**Given problem:** Take the material below and write it all out again exactly.

═══

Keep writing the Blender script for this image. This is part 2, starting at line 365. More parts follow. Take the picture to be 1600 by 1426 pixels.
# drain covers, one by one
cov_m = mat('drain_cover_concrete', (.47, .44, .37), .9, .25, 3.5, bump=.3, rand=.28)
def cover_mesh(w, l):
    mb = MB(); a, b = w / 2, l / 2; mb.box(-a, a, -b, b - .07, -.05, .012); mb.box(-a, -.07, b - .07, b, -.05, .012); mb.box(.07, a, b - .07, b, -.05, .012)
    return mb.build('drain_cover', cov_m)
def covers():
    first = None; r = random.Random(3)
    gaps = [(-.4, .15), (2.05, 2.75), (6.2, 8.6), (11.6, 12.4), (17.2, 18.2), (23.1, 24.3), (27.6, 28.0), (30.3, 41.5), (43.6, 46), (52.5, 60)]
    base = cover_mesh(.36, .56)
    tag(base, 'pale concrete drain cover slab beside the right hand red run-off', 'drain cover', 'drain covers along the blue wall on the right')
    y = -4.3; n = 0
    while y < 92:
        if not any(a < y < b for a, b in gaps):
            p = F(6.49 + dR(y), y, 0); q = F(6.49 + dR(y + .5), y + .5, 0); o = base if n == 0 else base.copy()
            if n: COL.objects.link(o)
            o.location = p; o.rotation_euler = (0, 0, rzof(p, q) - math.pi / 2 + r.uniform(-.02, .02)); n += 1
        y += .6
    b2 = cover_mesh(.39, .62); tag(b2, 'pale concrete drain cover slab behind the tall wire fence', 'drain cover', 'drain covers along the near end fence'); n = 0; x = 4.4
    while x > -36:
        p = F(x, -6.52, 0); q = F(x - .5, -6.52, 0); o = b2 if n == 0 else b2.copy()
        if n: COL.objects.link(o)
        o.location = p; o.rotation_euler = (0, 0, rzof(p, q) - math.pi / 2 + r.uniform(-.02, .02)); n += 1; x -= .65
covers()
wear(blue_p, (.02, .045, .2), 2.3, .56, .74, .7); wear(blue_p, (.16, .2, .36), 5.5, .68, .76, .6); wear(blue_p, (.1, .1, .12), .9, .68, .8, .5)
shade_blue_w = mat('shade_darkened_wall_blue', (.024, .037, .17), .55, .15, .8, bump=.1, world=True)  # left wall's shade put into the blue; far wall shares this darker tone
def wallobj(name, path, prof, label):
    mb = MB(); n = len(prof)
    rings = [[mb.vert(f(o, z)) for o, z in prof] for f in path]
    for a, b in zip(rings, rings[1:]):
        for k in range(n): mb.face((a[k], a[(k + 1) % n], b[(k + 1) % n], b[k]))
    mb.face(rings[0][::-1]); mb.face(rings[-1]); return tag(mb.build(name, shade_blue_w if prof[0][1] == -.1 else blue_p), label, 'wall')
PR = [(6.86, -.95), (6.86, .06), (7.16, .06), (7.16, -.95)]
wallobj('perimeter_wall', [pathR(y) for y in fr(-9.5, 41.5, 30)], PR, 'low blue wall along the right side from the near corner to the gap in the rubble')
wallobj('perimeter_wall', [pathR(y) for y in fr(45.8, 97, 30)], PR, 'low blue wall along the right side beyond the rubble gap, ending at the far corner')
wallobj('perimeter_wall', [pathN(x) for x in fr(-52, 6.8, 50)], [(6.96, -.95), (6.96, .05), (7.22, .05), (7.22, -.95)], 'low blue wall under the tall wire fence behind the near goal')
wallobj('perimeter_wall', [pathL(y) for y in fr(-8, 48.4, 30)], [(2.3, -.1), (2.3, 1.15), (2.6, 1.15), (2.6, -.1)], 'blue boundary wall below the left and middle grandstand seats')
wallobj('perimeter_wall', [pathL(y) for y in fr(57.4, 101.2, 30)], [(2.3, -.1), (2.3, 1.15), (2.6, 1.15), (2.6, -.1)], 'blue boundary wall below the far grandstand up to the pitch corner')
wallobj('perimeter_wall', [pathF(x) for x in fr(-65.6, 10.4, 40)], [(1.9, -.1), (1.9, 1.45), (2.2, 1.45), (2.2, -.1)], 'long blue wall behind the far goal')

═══

**Result below:**
Keep writing the Blender script for this image. This is part 2, starting at line 365. More parts follow. Take the picture to be 1600 by 1426 pixels.
# drain covers, one by one
cov_m = mat('drain_cover_concrete', (.47, .44, .37), .9, .25, 3.5, bump=.3, rand=.28)
def cover_mesh(w, l):
    mb = MB(); a, b = w / 2, l / 2; mb.box(-a, a, -b, b - .07, -.05, .012); mb.box(-a, -.07, b - .07, b, -.05, .012); mb.box(.07, a, b - .07, b, -.05, .012)
    return mb.build('drain_cover', cov_m)
def covers():
    first = None; r = random.Random(3)
    gaps = [(-.4, .15), (2.05, 2.75), (6.2, 8.6), (11.6, 12.4), (17.2, 18.2), (23.1, 24.3), (27.6, 28.0), (30.3, 41.5), (43.6, 46), (52.5, 60)]
    base = cover_mesh(.36, .56)
    tag(base, 'pale concrete drain cover slab beside the right hand red run-off', 'drain cover', 'drain covers along the blue wall on the right')
    y = -4.3; n = 0
    while y < 92:
        if not any(a < y < b for a, b in gaps):
            p = F(6.49 + dR(y), y, 0); q = F(6.49 + dR(y + .5), y + .5, 0); o = base if n == 0 else base.copy()
            if n: COL.objects.link(o)
            o.location = p; o.rotation_euler = (0, 0, rzof(p, q) - math.pi / 2 + r.uniform(-.02, .02)); n += 1
        y += .6
    b2 = cover_mesh(.39, .62); tag(b2, 'pale concrete drain cover slab behind the tall wire fence', 'drain cover', 'drain covers along the near end fence'); n = 0; x = 4.4
    while x > -36:
        p = F(x, -6.52, 0); q = F(x - .5, -6.52, 0); o = b2 if n == 0 else b2.copy()
        if n: COL.objects.link(o)
        o.location = p; o.rotation_euler = (0, 0, rzof(p, q) - math.pi / 2 + r.uniform(-.02, .02)); n += 1; x -= .65
covers()
wear(blue_p, (.02, .045, .2), 2.3, .56, .74, .7); wear(blue_p, (.16, .2, .36), 5.5, .68, .76, .6); wear(blue_p, (.1, .1, .12), .9, .68, .8, .5)
shade_blue_w = mat('shade_darkened_wall_blue', (.024, .037, .17), .55, .15, .8, bump=.1, world=True)  # left wall's shade put into the blue; far wall shares this darker tone
def wallobj(name, path, prof, label):
    mb = MB(); n = len(prof)
    rings = [[mb.vert(f(o, z)) for o, z in prof] for f in path]
    for a, b in zip(rings, rings[1:]):
        for k in range(n): mb.face((a[k], a[(k + 1) % n], b[(k + 1) % n], b[k]))
    mb.face(rings[0][::-1]); mb.face(rings[-1]); return tag(mb.build(name, shade_blue_w if prof[0][1] == -.1 else blue_p), label, 'wall')
PR = [(6.86, -.95), (6.86, .06), (7.16, .06), (7.16, -.95)]
wallobj('perimeter_wall', [pathR(y) for y in fr(-9.5, 41.5, 30)], PR, 'low blue wall along the right side from the near corner to the gap in the rubble')
wallobj('perimeter_wall', [pathR(y) for y in fr(45.8, 97, 30)], PR, 'low blue wall along the right side beyond the rubble gap, ending at the far corner')
wallobj('perimeter_wall', [pathN(x) for x in fr(-52, 6.8, 50)], [(6.96, -.95), (6.96, .05), (7.22, .05), (7.22, -.95)], 'low blue wall under the tall wire fence behind the near goal')
wallobj('perimeter_wall', [pathL(y) for y in fr(-8, 48.4, 30)], [(2.3, -.1), (2.3, 1.15), (2.6, 1.15), (2.6, -.1)], 'blue boundary wall below the left and middle grandstand seats')
wallobj('perimeter_wall', [pathL(y) for y in fr(57.4, 101.2, 30)], [(2.3, -.1), (2.3, 1.15), (2.6, 1.15), (2.6, -.1)], 'blue boundary wall below the far grandstand up to the pitch corner')
wallobj('perimeter_wall', [pathF(x) for x in fr(-65.6, 10.4, 40)], [(1.9, -.1), (1.9, 1.45), (2.2, 1.45), (2.2, -.1)], 'long blue wall behind the far goal')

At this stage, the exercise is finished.